Single-Atom Platinum Sites with Asymmetric Coordination Environment on Fully Conjugated Covalent Organic Framework for Efficient Electrocatalysis

Abstract

Abstract Two-dimensional (2D) covalent organic frameworks (COFs) and their derivatives have been applied as electrocatalysts towards a wide range of reactions owing to their unique nanoscale pore configurations, stable periodic structures, abundant coordination sites and high surface area. This work aims to construct the first non-thermodynamically stable Pt-N2 coordination active site through electrochemically modifying platinum (Pt) single atoms into fully conjugated 2D COF as conductive agent-free and pyrolysis-free electrocatalyst for hydrogen evolution reaction (HER). In addition to maximizing atomic utilization, single-atom catalysts with definite structures can be used to investigate catalytic mechanisms and structure-activity relationships.
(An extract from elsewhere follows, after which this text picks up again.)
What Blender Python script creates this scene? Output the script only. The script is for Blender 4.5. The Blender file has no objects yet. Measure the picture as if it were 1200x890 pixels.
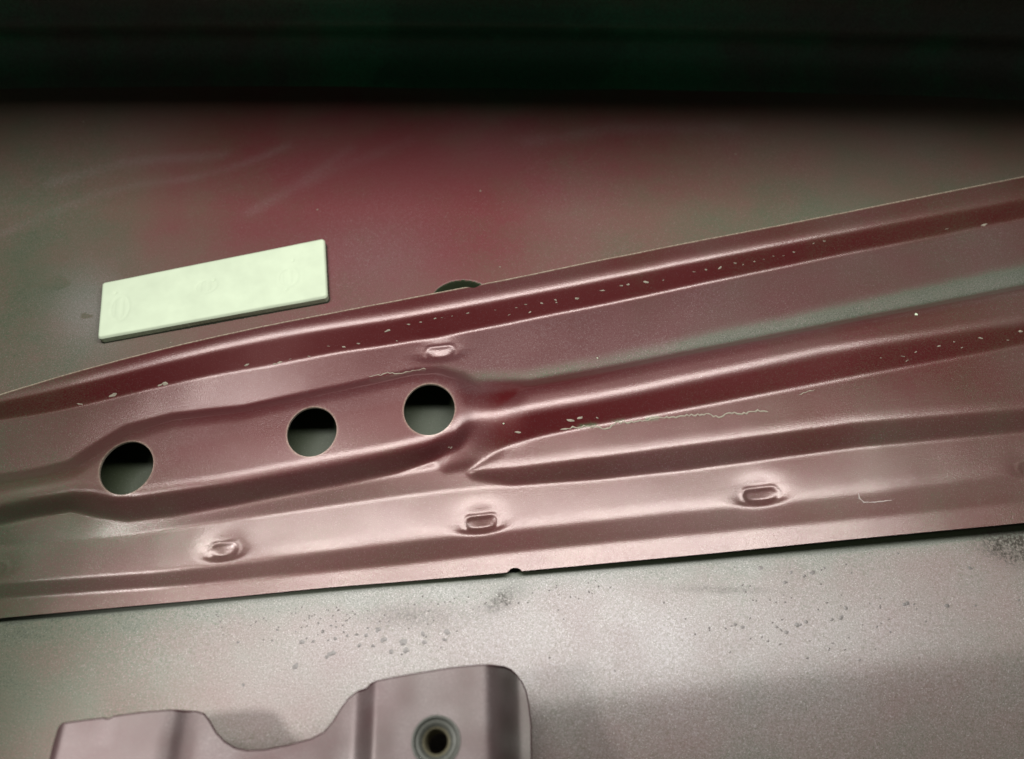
import bpy, math, random
import numpy as np
from mathutils import Vector

random.seed(4)
rng = np.random.default_rng(7)
scene = bpy.context.scene
C = scene.collection

# ------------------------------------------------------------------ camera
TILT = math.radians(27.0)
DIST = 0.33
Z0 = 0.010
HALF = math.tan(math.radians(31.0))
cam_loc = Vector((0, -DIST * math.sin(TILT), Z0 + DIST * math.cos(TILT)))
cd = bpy.data.cameras.new('camera')
cam = bpy.data.objects.new('camera', cd)
C.objects.link(cam)
cam.location = cam_loc
cam.rotation_euler = (TILT, 0, 0)
cd.sensor_width = 36.0
cd.sensor_fit = 'HORIZONTAL'
cd.lens = 18.0 / HALF
cd.clip_start = 0.01
cd.clip_end = 20
cd.dof.use_dof = True
cd.dof.focus_distance = 0.325
cd.dof.aperture_fstop = 6.5
scene.camera = cam

# ------------------------------------------------------------------ light
w = bpy.data.worlds.new('World')
scene.world = w
w.use_nodes = True
w.node_tree.nodes['Background'].inputs[0].default_value = (0.80, 0.95, 0.82, 1)
w.node_tree.nodes['Background'].inputs[1].default_value = 0.06


def area(name, loc, target, sx, sy, power, col):
    l = bpy.data.lights.new(name, 'AREA')
    l.shape = 'RECTANGLE'
    l.size = sx
    l.size_y = sy
    l.energy = power
    l.color = col
    o = bpy.data.objects.new(name, l)
    C.objects.link(o)
    o.location = loc
    d = Vector(target) - Vector(loc)
    o.rotation_euler = (math.atan2(d.y, -d.z), -math.atan2(d.x, -d.z), 0)
    return o


area('workshop_lamp', (0.035, 0.022, 0.46), (0.035, 0.0, 0), 0.58, 0.072, 4.0, (1.0, 0.985, 0.955))
sl = bpy.data.lights.new('inspection_lamp', 'SPOT')
sl.energy = 3.3
sl.color = (1.0, 0.97, 0.95)
sl.spot_size = math.radians(62)
sl.spot_blend = 0.9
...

A series of physical characterizations, theoretical calculations and in-situ experiments demonstrate that NGA-COF not only provide favorable metal-support effect for Pt, but also enhance electron transport ability and structural stability. The former can adjust the binding energy between active sites to H* intermediate by forming unique Pt-N2 instead of the mainstream Pt-N4 coordination environment. The latter is ascribed to its unique stability in acidic environments.